▶ [WHAT TO WORK ON]
Only the lines from the one holding "Generate a Blender" through the one holding "TUBE_E = 240.0" are to be retyped, exactly as they appear, with both boundary lines included.

++++ PROVIDED MATERIAL ++++

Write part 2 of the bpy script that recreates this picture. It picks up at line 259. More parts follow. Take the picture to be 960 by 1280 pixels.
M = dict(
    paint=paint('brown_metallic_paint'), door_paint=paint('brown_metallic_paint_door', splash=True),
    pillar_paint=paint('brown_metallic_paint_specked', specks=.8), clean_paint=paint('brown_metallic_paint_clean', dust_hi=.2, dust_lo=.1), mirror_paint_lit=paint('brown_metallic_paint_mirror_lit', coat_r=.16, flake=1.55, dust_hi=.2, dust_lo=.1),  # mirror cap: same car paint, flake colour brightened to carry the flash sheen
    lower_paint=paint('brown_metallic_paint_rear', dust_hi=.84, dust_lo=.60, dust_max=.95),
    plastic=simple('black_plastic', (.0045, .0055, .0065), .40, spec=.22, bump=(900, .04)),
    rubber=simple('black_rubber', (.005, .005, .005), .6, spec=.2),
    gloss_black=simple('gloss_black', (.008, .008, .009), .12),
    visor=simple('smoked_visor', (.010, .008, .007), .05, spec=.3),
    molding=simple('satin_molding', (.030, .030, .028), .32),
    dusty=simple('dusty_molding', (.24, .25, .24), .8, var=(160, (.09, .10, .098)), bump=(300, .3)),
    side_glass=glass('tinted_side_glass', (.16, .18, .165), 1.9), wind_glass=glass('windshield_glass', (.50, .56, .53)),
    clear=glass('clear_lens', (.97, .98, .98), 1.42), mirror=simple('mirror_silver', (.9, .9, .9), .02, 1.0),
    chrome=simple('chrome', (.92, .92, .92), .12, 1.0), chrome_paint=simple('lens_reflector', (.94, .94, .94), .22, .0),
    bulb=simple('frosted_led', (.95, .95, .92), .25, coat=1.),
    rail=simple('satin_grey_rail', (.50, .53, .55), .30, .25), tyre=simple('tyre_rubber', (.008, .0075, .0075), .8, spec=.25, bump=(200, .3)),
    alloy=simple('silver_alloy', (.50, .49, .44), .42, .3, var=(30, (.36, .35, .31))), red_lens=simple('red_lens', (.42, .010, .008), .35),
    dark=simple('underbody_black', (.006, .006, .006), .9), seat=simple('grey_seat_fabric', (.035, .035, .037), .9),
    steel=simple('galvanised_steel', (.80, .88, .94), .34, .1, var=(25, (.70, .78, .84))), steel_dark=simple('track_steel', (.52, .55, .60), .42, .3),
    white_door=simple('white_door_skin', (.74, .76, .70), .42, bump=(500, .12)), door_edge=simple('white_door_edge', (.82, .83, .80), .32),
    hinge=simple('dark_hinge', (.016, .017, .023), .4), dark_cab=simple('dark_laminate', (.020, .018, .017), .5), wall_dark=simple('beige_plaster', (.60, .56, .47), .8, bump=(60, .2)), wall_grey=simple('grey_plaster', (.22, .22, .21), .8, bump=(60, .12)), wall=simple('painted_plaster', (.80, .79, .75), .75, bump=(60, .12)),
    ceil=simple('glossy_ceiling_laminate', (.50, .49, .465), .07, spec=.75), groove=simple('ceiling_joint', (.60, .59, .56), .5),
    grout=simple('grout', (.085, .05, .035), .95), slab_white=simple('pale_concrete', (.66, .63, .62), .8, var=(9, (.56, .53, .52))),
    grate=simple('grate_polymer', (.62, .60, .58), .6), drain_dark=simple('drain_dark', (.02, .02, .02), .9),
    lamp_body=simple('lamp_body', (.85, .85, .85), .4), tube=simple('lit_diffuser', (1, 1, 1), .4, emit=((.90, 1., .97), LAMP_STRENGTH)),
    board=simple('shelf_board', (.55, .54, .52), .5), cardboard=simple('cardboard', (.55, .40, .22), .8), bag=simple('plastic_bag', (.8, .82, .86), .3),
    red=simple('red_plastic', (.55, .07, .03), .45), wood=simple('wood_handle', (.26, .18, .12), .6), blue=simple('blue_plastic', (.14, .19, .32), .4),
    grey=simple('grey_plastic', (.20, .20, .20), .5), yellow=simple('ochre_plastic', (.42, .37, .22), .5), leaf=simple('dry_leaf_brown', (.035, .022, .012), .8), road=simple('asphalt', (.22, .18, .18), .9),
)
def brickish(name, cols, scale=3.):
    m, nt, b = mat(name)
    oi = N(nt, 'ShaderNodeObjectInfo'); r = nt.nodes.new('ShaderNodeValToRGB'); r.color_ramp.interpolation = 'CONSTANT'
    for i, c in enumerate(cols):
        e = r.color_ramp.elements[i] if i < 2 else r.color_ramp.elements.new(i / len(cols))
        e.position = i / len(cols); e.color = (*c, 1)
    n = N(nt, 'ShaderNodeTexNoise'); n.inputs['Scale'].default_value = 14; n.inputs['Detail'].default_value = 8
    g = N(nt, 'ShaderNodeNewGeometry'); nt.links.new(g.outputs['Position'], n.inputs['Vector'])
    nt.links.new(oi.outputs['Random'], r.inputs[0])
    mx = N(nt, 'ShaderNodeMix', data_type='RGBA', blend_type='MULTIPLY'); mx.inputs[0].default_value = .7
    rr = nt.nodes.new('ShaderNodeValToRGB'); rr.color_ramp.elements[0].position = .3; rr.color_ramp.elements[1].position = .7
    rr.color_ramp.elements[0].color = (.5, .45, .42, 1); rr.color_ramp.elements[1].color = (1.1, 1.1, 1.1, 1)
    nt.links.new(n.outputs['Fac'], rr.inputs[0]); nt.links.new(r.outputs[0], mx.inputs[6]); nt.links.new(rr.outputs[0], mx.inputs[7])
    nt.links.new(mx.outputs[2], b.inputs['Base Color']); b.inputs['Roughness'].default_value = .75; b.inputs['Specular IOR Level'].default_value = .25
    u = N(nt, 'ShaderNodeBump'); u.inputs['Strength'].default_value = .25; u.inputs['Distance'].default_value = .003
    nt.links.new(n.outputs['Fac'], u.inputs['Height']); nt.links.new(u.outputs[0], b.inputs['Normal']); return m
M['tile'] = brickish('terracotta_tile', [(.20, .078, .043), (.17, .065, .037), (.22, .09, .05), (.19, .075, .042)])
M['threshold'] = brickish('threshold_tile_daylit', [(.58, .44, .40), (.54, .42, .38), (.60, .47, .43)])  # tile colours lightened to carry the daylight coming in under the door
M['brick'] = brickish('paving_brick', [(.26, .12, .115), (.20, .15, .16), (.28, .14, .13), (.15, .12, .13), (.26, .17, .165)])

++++
++++ PROVIDED MATERIAL ++++

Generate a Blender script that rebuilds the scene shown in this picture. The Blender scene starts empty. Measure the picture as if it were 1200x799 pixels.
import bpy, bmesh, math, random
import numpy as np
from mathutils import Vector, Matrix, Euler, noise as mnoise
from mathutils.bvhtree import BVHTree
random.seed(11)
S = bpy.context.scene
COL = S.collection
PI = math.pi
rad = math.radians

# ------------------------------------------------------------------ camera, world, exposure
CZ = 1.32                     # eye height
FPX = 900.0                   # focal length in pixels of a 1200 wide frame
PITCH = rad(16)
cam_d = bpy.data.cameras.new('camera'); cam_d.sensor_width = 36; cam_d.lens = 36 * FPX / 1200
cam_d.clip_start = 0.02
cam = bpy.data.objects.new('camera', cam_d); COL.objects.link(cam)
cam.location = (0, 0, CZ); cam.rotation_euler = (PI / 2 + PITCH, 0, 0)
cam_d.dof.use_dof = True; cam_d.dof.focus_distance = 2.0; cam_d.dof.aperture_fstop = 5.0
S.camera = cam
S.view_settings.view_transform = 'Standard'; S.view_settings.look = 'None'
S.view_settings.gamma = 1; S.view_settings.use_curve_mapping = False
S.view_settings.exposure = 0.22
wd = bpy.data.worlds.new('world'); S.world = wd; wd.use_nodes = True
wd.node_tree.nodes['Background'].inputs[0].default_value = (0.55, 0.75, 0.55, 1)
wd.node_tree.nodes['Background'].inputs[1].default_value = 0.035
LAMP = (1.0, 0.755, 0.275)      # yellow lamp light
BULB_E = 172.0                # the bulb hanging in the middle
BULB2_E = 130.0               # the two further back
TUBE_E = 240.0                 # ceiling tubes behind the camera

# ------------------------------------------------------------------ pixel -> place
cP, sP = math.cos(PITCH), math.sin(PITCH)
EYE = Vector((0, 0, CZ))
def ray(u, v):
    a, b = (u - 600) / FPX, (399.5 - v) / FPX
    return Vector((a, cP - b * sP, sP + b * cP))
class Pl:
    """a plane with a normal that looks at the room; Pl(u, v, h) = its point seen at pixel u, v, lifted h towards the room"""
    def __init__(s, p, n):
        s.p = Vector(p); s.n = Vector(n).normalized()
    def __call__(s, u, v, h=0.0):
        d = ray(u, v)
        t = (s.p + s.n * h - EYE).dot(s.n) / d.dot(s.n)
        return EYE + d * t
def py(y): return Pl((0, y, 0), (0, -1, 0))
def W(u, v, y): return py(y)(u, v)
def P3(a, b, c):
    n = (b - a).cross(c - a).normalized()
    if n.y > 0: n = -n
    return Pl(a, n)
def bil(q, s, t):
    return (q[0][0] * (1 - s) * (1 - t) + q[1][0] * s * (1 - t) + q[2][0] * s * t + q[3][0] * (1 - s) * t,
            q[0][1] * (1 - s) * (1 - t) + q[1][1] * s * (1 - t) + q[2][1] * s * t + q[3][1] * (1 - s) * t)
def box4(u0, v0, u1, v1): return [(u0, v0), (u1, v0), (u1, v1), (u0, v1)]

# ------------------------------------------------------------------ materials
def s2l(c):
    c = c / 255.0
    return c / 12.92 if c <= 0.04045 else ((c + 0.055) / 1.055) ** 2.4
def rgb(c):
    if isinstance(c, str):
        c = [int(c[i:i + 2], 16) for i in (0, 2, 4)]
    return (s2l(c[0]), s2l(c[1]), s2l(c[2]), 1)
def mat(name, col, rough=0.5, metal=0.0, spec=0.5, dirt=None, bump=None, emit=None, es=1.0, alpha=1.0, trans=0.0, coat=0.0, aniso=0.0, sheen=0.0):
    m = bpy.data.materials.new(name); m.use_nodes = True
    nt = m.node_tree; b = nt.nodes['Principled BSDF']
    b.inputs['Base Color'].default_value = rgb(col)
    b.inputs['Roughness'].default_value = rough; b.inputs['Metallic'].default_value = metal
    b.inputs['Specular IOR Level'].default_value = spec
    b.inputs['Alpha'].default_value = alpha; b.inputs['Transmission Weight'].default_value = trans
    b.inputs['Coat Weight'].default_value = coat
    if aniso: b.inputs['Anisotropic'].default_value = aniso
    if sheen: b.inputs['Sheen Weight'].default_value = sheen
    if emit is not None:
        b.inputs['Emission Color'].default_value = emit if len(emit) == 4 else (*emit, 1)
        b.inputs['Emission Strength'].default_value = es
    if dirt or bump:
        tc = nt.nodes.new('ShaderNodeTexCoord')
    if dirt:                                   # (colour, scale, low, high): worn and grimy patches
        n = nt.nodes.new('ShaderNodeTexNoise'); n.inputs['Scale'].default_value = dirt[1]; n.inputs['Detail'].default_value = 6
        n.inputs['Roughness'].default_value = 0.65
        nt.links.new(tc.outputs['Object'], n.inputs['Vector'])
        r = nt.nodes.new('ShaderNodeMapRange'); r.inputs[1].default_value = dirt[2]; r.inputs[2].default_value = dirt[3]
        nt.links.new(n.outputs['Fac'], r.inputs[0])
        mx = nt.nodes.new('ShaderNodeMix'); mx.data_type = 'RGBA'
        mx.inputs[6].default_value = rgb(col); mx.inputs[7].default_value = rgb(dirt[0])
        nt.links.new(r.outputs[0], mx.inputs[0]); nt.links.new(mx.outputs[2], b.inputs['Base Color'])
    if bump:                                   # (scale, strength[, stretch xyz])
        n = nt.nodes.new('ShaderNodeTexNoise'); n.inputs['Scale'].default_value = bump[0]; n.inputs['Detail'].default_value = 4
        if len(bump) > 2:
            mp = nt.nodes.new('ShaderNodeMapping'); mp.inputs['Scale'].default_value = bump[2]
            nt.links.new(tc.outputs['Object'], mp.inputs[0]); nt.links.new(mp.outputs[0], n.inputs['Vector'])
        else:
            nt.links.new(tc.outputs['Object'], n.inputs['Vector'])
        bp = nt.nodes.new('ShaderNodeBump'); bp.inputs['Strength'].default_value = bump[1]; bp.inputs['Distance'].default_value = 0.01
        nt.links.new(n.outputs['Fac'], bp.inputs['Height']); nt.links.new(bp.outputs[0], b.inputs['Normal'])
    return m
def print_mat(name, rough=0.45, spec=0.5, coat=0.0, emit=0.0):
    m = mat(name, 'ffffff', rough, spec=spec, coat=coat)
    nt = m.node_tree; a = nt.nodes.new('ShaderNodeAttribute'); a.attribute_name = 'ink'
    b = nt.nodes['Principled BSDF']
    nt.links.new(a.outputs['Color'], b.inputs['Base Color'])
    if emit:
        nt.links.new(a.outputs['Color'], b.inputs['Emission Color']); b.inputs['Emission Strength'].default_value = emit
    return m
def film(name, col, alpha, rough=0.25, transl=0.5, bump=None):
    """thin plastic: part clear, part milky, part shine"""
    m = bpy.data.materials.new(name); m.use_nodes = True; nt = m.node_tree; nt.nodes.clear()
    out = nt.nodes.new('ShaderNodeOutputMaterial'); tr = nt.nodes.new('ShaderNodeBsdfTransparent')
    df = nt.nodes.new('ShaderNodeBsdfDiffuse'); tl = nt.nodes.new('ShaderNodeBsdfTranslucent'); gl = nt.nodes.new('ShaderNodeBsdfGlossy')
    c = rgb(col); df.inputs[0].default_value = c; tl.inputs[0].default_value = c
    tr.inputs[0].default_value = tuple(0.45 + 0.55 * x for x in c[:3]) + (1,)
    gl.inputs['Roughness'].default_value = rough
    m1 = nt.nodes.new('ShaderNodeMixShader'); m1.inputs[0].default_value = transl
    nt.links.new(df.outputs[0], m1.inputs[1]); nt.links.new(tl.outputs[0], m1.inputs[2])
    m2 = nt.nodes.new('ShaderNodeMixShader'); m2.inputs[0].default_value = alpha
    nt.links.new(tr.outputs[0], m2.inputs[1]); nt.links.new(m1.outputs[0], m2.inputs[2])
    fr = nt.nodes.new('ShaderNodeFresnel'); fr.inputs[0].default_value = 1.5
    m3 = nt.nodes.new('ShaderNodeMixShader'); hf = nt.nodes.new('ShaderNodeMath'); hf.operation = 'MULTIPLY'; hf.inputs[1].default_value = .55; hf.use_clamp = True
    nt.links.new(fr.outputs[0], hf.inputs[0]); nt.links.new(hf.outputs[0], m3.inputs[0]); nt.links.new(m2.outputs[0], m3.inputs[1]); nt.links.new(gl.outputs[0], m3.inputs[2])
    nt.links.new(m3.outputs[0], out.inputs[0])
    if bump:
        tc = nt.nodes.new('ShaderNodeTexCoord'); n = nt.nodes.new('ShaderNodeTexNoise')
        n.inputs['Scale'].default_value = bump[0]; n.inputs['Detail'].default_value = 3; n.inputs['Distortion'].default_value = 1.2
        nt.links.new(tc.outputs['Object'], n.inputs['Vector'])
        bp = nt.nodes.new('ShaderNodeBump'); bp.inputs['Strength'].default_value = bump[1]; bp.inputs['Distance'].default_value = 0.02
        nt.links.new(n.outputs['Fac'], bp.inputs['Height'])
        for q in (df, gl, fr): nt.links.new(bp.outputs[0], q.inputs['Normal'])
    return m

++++

▶ [CORRECT RESULT]
Generate a Blender script that rebuilds the scene shown in this picture. The Blender scene starts empty. Measure the picture as if it were 1200x799 pixels.
import bpy, bmesh, math, random
import numpy as np
from mathutils import Vector, Matrix, Euler, noise as mnoise
from mathutils.bvhtree import BVHTree
random.seed(11)
S = bpy.context.scene
COL = S.collection
PI = math.pi
rad = math.radians

# ------------------------------------------------------------------ camera, world, exposure
CZ = 1.32                     # eye height
FPX = 900.0                   # focal length in pixels of a 1200 wide frame
PITCH = rad(16)
cam_d = bpy.data.cameras.new('camera'); cam_d.sensor_width = 36; cam_d.lens = 36 * FPX / 1200
cam_d.clip_start = 0.02
cam = bpy.data.objects.new('camera', cam_d); COL.objects.link(cam)
cam.location = (0, 0, CZ); cam.rotation_euler = (PI / 2 + PITCH, 0, 0)
cam_d.dof.use_dof = True; cam_d.dof.focus_distance = 2.0; cam_d.dof.aperture_fstop = 5.0
S.camera = cam
S.view_settings.view_transform = 'Standard'; S.view_settings.look = 'None'
S.view_settings.gamma = 1; S.view_settings.use_curve_mapping = False
S.view_settings.exposure = 0.22
wd = bpy.data.worlds.new('world'); S.world = wd; wd.use_nodes = True
wd.node_tree.nodes['Background'].inputs[0].default_value = (0.55, 0.75, 0.55, 1)
wd.node_tree.nodes['Background'].inputs[1].default_value = 0.035
LAMP = (1.0, 0.755, 0.275)      # yellow lamp light
BULB_E = 172.0                # the bulb hanging in the middle
BULB2_E = 130.0               # the two further back
TUBE_E = 240.0                 # ceiling tubes behind the camera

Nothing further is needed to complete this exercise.